En attaquant Apple, le gouvernement américain s’en prend à son écosystème fermé
L’action intentée en justice par le gouvernement américain contre Apple vise le modèle même de la marque à la pomme, qui a construit son univers sur l’exclusivité de ses produits.
Sous l’influence de son cofondateur, Steve Jobs, Apple a cherché, dès ses débuts à proposer des produits qui se voulaient uniques, en décalage avec leurs compétiteurs, très axés sur l’ergonomie et le design.
La firme a, un temps, espéré que son univers deviendrait le standard de l’industrie, mais a dû abandonner face à Microsoft, qui s’est imposé sur la plupart des ordinateurs personnels, les PC, avec son système d’exploitation, Windows.
Apple n’a pas cédé à la tendance et conservé son propre système d’exploitation: macOS, incompatible avec d’autres PC.
Il a fini par permettre, au début des années 2000, aux utilisateurs du Mac, son ordinateur vedette, d’installer Windows, mais macOS reste la norme.
Préserver l’exclusivité
Après ses ordinateurs fixes, Apple a élargi son offre aux ordinateurs portables dès la fin des années 80, puis a lancé l’iPod, en 2001, l’iPhone en 2007, l’iPad en 2010 et l’Apple Watch en 2015.
Cette suite de produits, tous fonctionnant sous OS d’Apple, constitue un monde fini, censé se suffir à lui-même.
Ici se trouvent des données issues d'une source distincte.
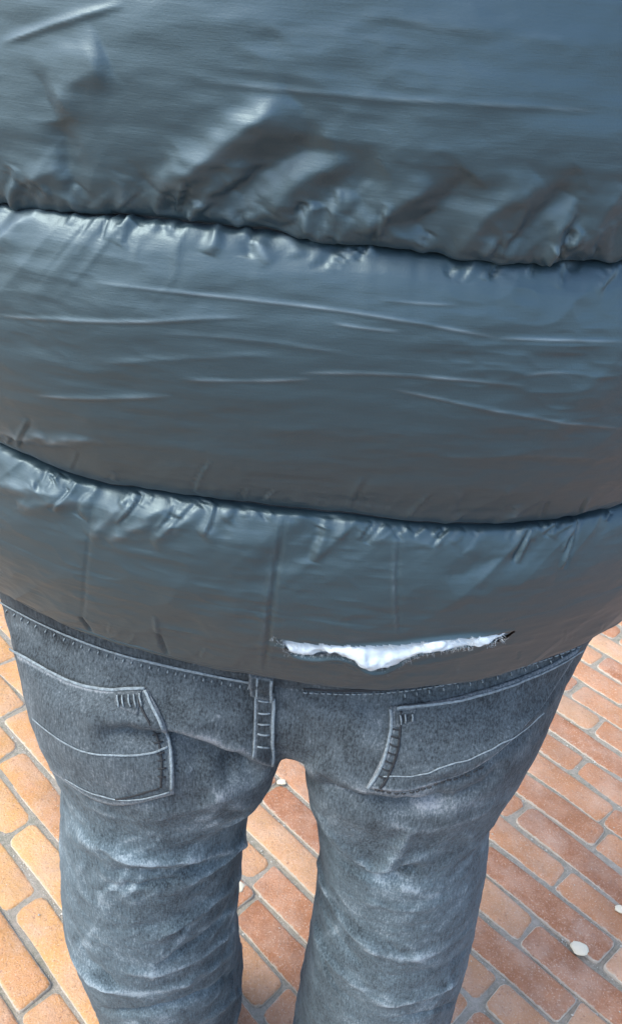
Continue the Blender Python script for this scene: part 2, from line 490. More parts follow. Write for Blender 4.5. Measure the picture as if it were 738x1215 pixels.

La synchronisation et le passage d’un support Apple à l’autre ont été facilités par l’émergence d’internet et de l’informatique à distance (cloud).
Mais dès qu’il s’agit d’interagir avec l’extérieur, d’envoyer un sms à un smartphone d’une autre marque ou d’utiliser une Apple Watch avec un téléphone différent de l’iPhone, la tâche se complique.
Les possibilités sont plus limitées, les opérations plus longues ou fastidieuses.
En 2022, à la question d’un journaliste qui se plaignait de ne pouvoir envoyer des vidéos à sa mère car Apple n’avait pas adopté le standard de messagerie RCS (Rich Communication Services), en vigueur sur tous les smartphones sauf l’iPhone, le patron, Tim Cook, a répondu: “Achetez un iPhone à votre mère“.
La manne des services
Quasiment inexistante avant l’arrivée de l’iPod, puis de l’iPhone, l’activité de services est devenue le moteur de croissance d’Apple et pèse désormais quasiment un quart du chiffre d’affaires.
Ce segment qui réunit le stockage de données (iCloud), les plateformes de streaming musical (Apple Music) et vidéo (Apple TV+), ainsi que la boutique d’application App Store présente, en outre, des marges énormes (supérieures à 70%), sans commune mesure avec celles des appareils.
Davantage que les équipements, ce sont d’ailleurs ces activités qui valent à Apple une série d’actions en justice dans plusieurs pays, comme celle initiée jeudi par le ministère américain de la Justice.
Le groupe quasi-cinquantenaire est accusé de dissuader de télécharger une application autrement que par sa boutique App Store, et de contraindre notamment tous les développeurs d’apps à lui verser une commission pour les achats réalisés sur iPhone.
Le ministère américain lui reproche aussi d’empêcher l’élaboration de certaines applications ou fonctionnalités qui rogneraient sur la manne que représentent les services pour Apple, conservant cette philosophie insulaire, souvent appelée le “jardin clos” (“Walled Garden”).
Outre un coût injustifié pour les consommateurs, le gouvernement américain accuse ainsi Apple de museler l’innovation, en particulier lorsqu’il s’agit de faciliter l’interopérabilité des services avec d’autres smartphones ou d’autres plateformes.
Apple assure, lui, que ce dispositif fermé et les commissions qu’il facture lui permettent de garantir la sécurité des utilisateurs et la qualité de ses produits.